Au Burundi, le commerce transfrontalier est un commerce informel. Pour notre collègue Romaine Bukuru, plusieurs défis maintiennent ce commerce dans la clandestinité, et le régulariser pourrait stimuler la prospérité tout en améliorant les perspectives d’avenir pour les femmes.
Le commerce transfrontalier est souvent qualifié de « camelodrôme ». Il concerne toutes les marchandises entrant ou sortant du pays (non ou partiellement déclarées sur les documents douaniers) sur les sites frontaliers, mais non saisies par les autorités fiscales, et souvent en de petites quantités. Les chiffres en témoignent. En 2018, selon l’étude sur le commerce transfrontalier informel au Burundi, les exportations informelles ont été portées à plus de 27 milliards contre 8,6 % des exportations formelles, et les importations informelles à plus de 65 milliards contre 4,6 % des importations formelles. Dominé par le sexe féminin à 80 %, ce commerce transfrontalier est une source d’emplois pour beaucoup de femmes et de jeunes.
Hélas, ce commerce reste une activité à petite échelle et informel. Les personnes impliquées dans ce commerce n’ont pas accès aux licences commerciales, aux techniques administratives et aux informations sur les lois liées aux taxes douanières et aux normes d’importations, tout cela parce que les dirigeants burundais ont longtemps ignoré le rôle de ce petit commerce transfrontalier.
Au poste frontalier : le jeu du chat et de la souris
Les commerçants transfrontaliers sont sommés de payer des frais administratifs élevés, alors qu’ils ne possèdent pas de grand capital. Avec le niveau élevé des droits de douane, la complexité des formalités de dédouanement et la lourdeur des exigences documentaires, ils leur est ainsi difficile de commercer en passant par les postes-frontières officiels, et sont qualifiés de criminels ou de clandestins, ce qui « nous rend particulièrement vulnérables aux abus, à la corruption et au harcèlement des fonctionnaires des douanes, de l’immigration ou forces de police », souligne Aimable, commerçant transfrontalier à Gatumba.
Et pour ceux qui empruntent les postes frontaliers officiels, comme la commerçante Jeanne Ndorere au poste frontalier de Kobero, la méconnaissance des lois et règlement de ce commerce font que les fonctionnaires des douanes en profitent dans certains cas pour les demander de payer des droits sur des marchandises qui ne devraient pas en faire l’objet, voire d’exiger des pots-de-vin. D’où, ce petit jeu du chat et de la souris.
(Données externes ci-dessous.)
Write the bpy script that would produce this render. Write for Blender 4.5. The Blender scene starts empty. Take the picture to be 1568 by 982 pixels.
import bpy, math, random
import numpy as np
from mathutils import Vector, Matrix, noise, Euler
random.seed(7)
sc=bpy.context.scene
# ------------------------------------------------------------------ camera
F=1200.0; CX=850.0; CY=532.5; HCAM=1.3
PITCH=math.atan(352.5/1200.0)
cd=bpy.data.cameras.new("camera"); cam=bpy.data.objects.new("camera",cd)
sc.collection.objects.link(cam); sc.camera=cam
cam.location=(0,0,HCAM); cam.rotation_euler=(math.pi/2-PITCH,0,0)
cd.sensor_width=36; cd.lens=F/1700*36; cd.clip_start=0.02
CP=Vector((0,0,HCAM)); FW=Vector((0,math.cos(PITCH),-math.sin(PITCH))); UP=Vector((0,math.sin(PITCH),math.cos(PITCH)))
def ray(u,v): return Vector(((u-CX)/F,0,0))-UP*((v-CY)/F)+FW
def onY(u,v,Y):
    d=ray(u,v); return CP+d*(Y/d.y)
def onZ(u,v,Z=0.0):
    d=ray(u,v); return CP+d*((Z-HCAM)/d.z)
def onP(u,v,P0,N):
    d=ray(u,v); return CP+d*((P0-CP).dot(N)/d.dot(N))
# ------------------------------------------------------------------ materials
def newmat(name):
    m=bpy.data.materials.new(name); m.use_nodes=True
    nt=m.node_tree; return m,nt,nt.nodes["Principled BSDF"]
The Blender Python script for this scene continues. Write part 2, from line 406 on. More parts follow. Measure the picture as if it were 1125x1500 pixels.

Que faire pour sa formalisation ?
Pour que le Burundi puisse exploiter tout le potentiel du commerce transfrontalier, le gouvernement a besoin de faire davantage d’efforts pour reconnaître son importance pour le développement du pays, s’assurer que les règles et réglementations applicables sont claires, transparentes et largement disponibles aux frontières. Il faut aussi simplifier les documents commerciaux et les obligations réglementaires, accentuer la formation et le renforcement des capacités des commerçant.e.s, lutter contre les risques auxquels les petits commerçant.e.s sont confrontés dans leurs activités commerciales, qui sont généralement bien plus importants que ceux auxquels les grands commerçants, mieux connectés, sont exposés, et reconnaître la place importante des femmes dans le commerce transfrontalier, en s’efforçant d’éliminer les contraintes liées au genre.
En le formalisant, le Burundi en sortira gagnant, avec une plus grande sécurité alimentaire, une accélération de la création d’emplois, une réduction de la pauvreté, des recettes fiscales plus élevées pour les pouvoirs publics et de meilleurs résultats en matière de développement à long terme.